Following these simple rules for your business cards will help you put to use one of the most simple, and well-proven tools that you have for success.  Don’t worry about a prospective client fumbling with their phone to input your number or trying to find your company’s website while you stand around.  Instead, reach into your pocket and produce one of your professional, tastefully simple and highly effective business cards.  
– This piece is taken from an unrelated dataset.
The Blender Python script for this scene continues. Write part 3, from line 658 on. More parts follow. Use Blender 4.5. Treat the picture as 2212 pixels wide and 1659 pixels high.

Tuesday, December 13, 2016

7 Tips to Make Working with a Printer Quick and Easy


No matter what your print project is, whether it be flyers, brochures or a presentation, there are ways to make it go smoother by keeping certain things in mind.  You can help streamline the process by having certain things in order before even approaching a printer.
Here are 7 helpful tips that you can do to help keep things smooth with your printer:

1. Pay attention to what size you send in and what size you're ordering.
Proper sizing is important when working with a printer. If you send them a file that you created in 8.5 x 11 but request something that's 11 x 17, or vice versa, don't expect it to be easy. Those dimensions don’t scale up equally and can take much effort to create. This is a common problem when printers receive files and doing this will only irritate and make more work for them. Your graphics may change size and the project could end up not looking like it’s supposed to.

2. Make sure to follow the directions of the printer and send in the proper file type.
Printers should let you know what they need from you in order to move forward. These things will include the type of file that they work with. Make sure you send PDF files to your printer. If you send them something in Word, Publisher, Corel Draw, or even InDesign, they can have a hard time printing it. Even if those files are setup properly, it adds an extra step that can mess up the vision of what you wanted. If you send a PDF to begin with, you can avoid all those problems that can happen during conversions. This will save a lot of time and headache for everyone.

3. Review the entire proof before responding.
To make the editing process efficient, make sure to look over the entire proof before you start requesting changes and avoid sending multiple emails of changes. Also, the more detailed you are in looking things over, the quicker the changes you request will be and the faster you can get your print project to where you want it to be. Remember, it’s the smallest mistakes that are the easiest to miss so be thorough before approving your proof!

4. Don’t try to negotiate down prices.
Printing companies are just like most any other company. They won't haggle with you, so don't try. The prices are set for a reason and you will be expected to pay them, just like every other client. Printers don't play favoritism. Trying to get the price down will only irritate the printer and waste everyone's time.

5. A printing company's job is more complicated than you think it is.
The process is more complicated than just hitting “print.” There is a reason you're paying professionals. The equipment that is used is much more complicated than what you may buy and use on your own. Completing your request takes multiple people, multiple computers and often times even multiple printing machines.

6. Plan for production and turnaround time.
Standard production time can take between 3 and 5 days. The turnaround times are given because there is a schedule that these companies need to adhere to in order to satisfy all of their customers. While rush jobs can be taken on, you can't expect each order to be rushed. You also have to keep in mind that rush jobs will cost you extra. It's better for both you and for the printing company if you simply plan ahead.

7. Know what you want going in.
Make sure you design your print project in detail before sending it into a printer. You want to have a clear vision of what you want and have it executed before you start the printing process. The better you plan your print project, the easier it will be for both your printer and you to get it done and done properly.
By making sure to plan ahead, you can assure that your experience with a printing company is a pleasant and positive one. This will also help you build a lasting professional and profitable relationship that can help you with all your printing needs going forward.